Corey Friedman

Voter suppression, meet your match: corporate responsibility.

Eight days after Georgia Gov. Brian Kemp signed a controversial election reform bill into law, Major League Baseball announced plans to relocate the All-Star Game and MLB draft from Atlanta to a new host city, citing Senate Bill 202’s voting restrictions.

Georgia-based Coca-Cola and Delta Air Lines sharply criticized the law, and a group of pastors is urging people to boycott Coke, Delta and Home Depot to leverage the companies’ political influence. More consequences are sure to follow.

“Georgia: welcome to what North Carolina experienced in 2016,” Catawba College political science professor Michael Bitzer wrote in a Friday tweet.

Bitzer was referring to the North Carolina Public Facilities Privacy and Security Act, better known as House Bill 2, a transgender bathroom ban that required people to use the restrooms, locker rooms and shower facilities that match the sex recorded on their birth certificates.

Though it was all bark and no bite, lacking enforcement provisions and criminal penalties, the law sparked a ruinous economic boycott.

Facing the threat of lucrative college basketball championship games moved to other states, Republican legislative leaders and Democratic Gov. Roy Cooper reached a compromise to repeal most of the law in March 2017.

Critics say Georgia’s elections law has something in common with North Carolina’s bathroom bill: Both target historically marginalized minorities. The NAACP, which is among a half-dozen organizations suing the state under the Voting Rights Act, says the legislation is intended to disenfranchise Black voters.

Titled the Election Integrity Act, Senate Bill 202 is a 98-page grab bag. Not every provision is problematic; some, such as an expansion of early voting opportunities, are reforms progressives might cheer in a stand-alone bill. But restrictions including a widely unpopular ban on “line warming” are stoking nationwide outrage.

Georgia Secretary of State Brad Raffensperger has long objected to volunteers handing out snacks and beverages to voters waiting in line outside polling places. In a December press release, he described the practice as “a loophole to conduct political activity in violation of state law.”

The bill closes that supposed loophole by equating refreshments to candidate literature, which can’t be distributed to voters even if lines exceed the 150-foot electioneering boundary around each polling place.

States vary widely in how they regulate campaigning at the polls. A 1992 Supreme Court ruling, Burson v. Freeman, upheld bans on pressing the flesh and passing out literature — an example of narrow “time, place and manner” restrictions on speech that the First Amendment otherwise protects.
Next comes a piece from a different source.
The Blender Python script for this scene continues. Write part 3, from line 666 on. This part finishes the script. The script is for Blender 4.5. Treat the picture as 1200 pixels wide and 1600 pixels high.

While brochures are designed to influence voters, water bottles and snacks are meant only to keep them comfortable. Walter Shaub, who led the U.S. Office of Government Ethics during the Obama and Trump administrations, noted that voting in some minority precincts can be an endurance test.

“But we know who these politicians force to stand in line all day long,” Shaub wrote in a Twitter post. “I’ve never once stood in line for even five minutes where I get to vote. This racism is thorough.”

Although Senate Bill 202 allows voters to receive “self-service water from an unattended receptacle,” the heavy-handed ban on refreshments has dominated news coverage, overshadowing other parts of the law. It strikes people as mean-spirited and petty.

Justifying it as a hedge against subtle influence-peddling or soft bribery simply doesn’t pass the smell test in a state that allows candidates and officeholders to accept gifts worth $100 or less without reporting them as campaign contributions.

Legislators who dine on lobbyists’ dime and consider themselves incorruptible but think we ordinary voters can be bought off for (literal) peanuts show profound disrespect to the people they represent.

In the one year House Bill 2 remained on the books, boycotts over North Carolina’s bathroom bill cost the state an estimated $450 million to $630 million and at least 1,400 jobs, according to PolitiFact.

Georgia can expect equal or greater losses from its election law. Moderating the measure by repealing provisions like the “line-warming” ban could stop the bleeding. Will Georgia Republicans learn from North Carolina, or do they consider Election Day snacks a hill worth dying on?

Corey Friedman is an opinion journalist who explores solutions to political conflicts from an independent perspective.